**Exercise details**
Search the listing for the string "pixels" and copy every line that contains it.

**Scripts that build scenes**
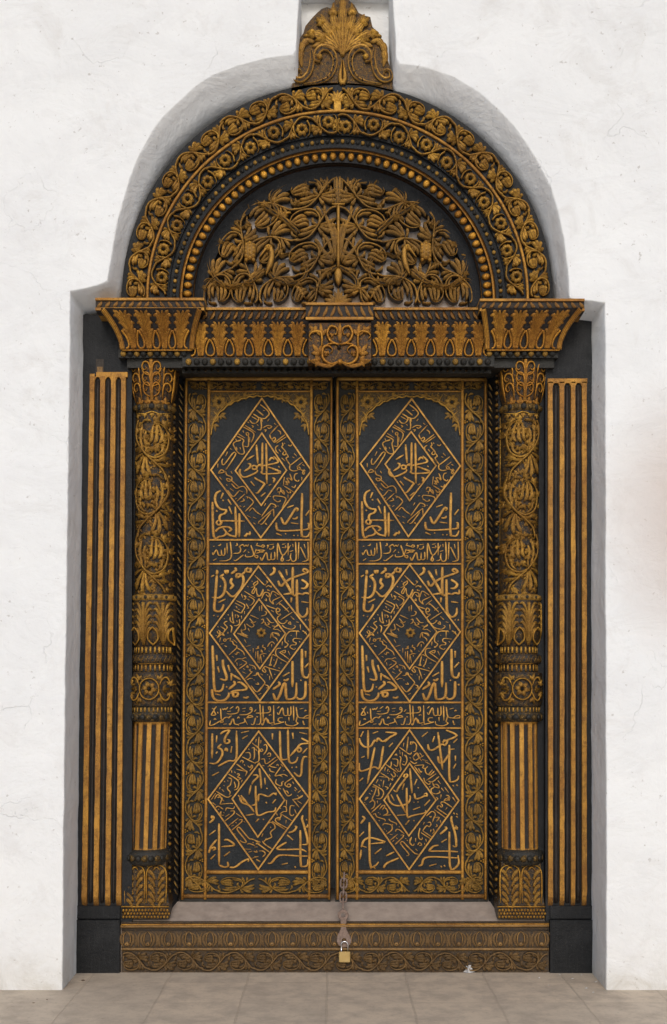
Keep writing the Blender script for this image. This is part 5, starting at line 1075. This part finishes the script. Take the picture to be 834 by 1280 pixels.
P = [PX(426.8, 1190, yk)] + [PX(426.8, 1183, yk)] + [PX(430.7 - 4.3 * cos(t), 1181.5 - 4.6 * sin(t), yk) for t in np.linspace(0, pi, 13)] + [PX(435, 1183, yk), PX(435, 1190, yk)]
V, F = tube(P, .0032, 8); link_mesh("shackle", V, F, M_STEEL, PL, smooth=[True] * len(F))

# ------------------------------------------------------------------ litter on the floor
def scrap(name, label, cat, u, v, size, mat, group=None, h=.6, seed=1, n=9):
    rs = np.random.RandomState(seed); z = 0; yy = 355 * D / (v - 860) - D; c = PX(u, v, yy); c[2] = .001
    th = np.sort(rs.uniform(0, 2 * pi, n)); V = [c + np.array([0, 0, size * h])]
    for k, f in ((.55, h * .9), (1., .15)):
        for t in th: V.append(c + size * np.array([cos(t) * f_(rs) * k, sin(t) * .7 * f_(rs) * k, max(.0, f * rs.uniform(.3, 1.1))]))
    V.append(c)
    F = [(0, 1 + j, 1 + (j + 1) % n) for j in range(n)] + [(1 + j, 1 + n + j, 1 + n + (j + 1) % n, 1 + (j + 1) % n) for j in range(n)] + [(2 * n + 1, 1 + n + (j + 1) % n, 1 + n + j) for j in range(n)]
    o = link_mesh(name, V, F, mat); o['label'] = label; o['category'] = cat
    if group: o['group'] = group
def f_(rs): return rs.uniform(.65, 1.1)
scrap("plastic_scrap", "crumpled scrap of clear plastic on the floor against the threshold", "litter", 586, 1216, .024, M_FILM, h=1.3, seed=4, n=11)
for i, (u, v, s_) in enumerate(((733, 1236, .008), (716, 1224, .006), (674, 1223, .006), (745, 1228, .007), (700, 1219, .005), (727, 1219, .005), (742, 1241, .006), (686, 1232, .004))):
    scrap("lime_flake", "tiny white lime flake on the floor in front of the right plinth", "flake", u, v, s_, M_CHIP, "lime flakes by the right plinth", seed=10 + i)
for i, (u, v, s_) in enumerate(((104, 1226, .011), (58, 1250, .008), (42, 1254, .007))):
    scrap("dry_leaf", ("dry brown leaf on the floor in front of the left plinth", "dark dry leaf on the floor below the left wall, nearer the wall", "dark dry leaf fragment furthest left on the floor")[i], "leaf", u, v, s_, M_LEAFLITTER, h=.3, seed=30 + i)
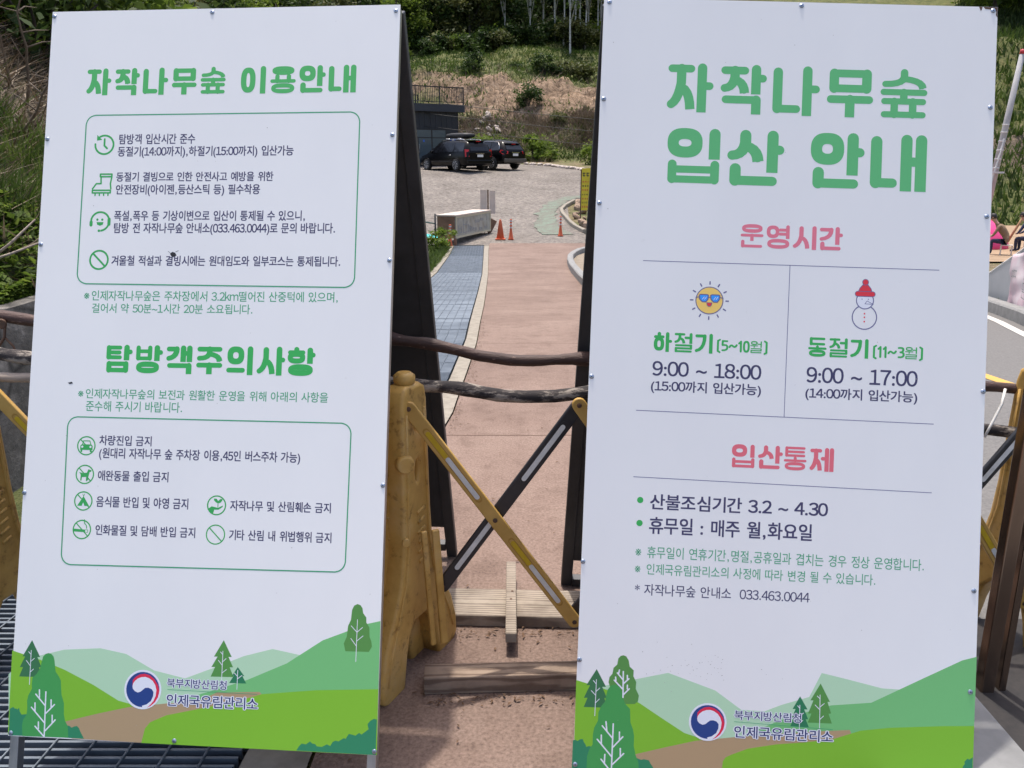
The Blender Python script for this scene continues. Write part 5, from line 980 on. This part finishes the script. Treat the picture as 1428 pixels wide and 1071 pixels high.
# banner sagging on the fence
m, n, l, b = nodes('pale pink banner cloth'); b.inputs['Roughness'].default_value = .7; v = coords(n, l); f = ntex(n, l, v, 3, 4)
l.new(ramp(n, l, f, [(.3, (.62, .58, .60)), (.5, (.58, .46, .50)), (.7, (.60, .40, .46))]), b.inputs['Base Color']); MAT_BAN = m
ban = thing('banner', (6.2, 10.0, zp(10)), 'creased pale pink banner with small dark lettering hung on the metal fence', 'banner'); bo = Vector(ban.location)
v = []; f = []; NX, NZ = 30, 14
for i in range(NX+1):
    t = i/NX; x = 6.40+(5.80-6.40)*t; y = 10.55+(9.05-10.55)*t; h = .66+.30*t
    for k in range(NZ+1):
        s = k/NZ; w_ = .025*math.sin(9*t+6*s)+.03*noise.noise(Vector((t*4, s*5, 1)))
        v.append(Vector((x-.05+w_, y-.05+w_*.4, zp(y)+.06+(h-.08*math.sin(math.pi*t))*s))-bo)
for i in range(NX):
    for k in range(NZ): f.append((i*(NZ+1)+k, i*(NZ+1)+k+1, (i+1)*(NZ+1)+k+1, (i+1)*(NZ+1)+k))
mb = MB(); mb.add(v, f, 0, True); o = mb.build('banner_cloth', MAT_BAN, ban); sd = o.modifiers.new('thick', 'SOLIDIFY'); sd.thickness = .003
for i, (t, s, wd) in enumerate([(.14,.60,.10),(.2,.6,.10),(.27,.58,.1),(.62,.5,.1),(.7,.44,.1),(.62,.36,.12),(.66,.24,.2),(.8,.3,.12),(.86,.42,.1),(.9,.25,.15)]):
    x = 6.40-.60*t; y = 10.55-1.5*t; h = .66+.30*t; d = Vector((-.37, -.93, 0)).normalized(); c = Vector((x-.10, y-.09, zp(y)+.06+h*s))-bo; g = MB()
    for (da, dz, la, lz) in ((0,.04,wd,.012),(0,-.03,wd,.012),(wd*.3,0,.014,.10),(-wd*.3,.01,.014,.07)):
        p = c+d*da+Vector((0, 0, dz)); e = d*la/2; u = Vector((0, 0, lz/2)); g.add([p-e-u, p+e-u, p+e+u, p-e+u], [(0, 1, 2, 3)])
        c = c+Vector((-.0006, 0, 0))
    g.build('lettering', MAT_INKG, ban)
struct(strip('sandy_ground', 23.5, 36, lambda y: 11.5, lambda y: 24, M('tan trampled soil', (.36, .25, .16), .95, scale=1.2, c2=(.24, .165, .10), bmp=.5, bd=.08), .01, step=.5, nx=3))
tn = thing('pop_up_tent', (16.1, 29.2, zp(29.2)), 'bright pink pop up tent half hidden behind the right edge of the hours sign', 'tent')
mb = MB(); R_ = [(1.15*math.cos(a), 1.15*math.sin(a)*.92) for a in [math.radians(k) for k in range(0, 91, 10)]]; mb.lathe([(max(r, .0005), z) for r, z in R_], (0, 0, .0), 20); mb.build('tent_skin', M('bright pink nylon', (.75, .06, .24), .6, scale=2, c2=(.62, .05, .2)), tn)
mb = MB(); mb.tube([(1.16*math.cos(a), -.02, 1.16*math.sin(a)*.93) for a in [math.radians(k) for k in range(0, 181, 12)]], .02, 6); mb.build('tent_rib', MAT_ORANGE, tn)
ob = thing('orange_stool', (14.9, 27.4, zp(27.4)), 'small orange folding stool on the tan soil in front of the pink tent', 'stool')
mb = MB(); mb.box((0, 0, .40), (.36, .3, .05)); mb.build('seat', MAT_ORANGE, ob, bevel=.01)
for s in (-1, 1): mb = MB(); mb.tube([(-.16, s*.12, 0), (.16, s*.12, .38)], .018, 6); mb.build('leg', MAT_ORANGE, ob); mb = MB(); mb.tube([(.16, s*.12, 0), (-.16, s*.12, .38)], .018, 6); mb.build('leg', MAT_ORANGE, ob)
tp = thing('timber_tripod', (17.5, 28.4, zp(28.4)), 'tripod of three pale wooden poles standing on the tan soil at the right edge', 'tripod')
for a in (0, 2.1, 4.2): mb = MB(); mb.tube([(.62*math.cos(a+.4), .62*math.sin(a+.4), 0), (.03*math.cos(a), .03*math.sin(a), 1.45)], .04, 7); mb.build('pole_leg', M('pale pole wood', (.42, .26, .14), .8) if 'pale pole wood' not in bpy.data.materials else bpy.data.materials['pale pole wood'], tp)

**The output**
Keep writing the Blender script for this image. This is part 5, starting at line 1075. This part finishes the script. Take the picture to be 834 by 1280 pixels.
The Blender Python script for this scene continues. Write part 5, from line 980 on. This part finishes the script. Treat the picture as 1428 pixels wide and 1071 pixels high.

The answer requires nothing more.